Solving a simple linearizability problem

Let us tackle the following problem:

Give a two-thread history that is sequentially consistent, but not linearizable. Use a single atomic register r that initially contains the value zero and supports the operations read() and write(). (HS20)

To be able to solve this, we must recall what it means for a history to be sequentially consistent and what it means to be linearizable.

1. A history H is sequentially consistent if it can be extended to a history G that is equivalent to a legal sequential history S by

• appending zero or more responses to pending invocations that took effect and
• discarding zero or more pending invocations that did not take effect

2. A history H is linearizable if it can be extended to a history G that is equivalent to a legal sequential history S with $\to_G \subset \to_S$ by:

• appending zero or more responses to pending invocations that took effect and
• discarding zero or more pending invocations that did not take effect

These two definitions are very similar. The additional constraint that linearizability brings to the table is that $\to_G \subset \to_S$, which means that we cannot reorder operations done by different threads. For sequential consistency, we can reorder operations by different threads, but not those in the same thread (so program order has to be respected).

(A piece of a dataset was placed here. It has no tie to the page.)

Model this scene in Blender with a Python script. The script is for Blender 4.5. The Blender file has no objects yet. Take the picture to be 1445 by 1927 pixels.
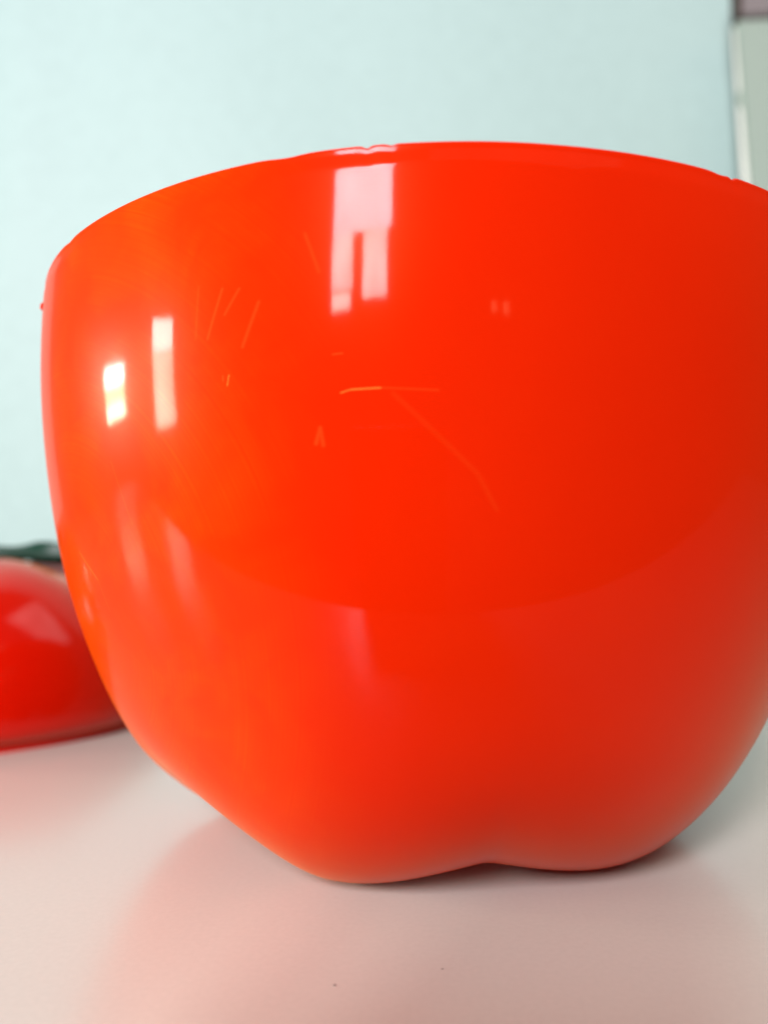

Alright. We thus want to find a history where we have to reorder stuff for it to be equivalent to a legal sequential history. This way, we keep sequential consistency, but we don’t have linearizability.

A possible solution could be

A: r.write(1)
A: void
B: r.write(2)
B: void
A: r.read()
A: 1

since we can reorder this to

B: r.write(2)
B: void
A: r.write(1)
A: void
A: r.read()
A: 1

which is then a legal sequential history. Because we have to reorder invocations across threads to make this work, the history is not linearizable, but it is sequentially consistent, just like the exercise demands.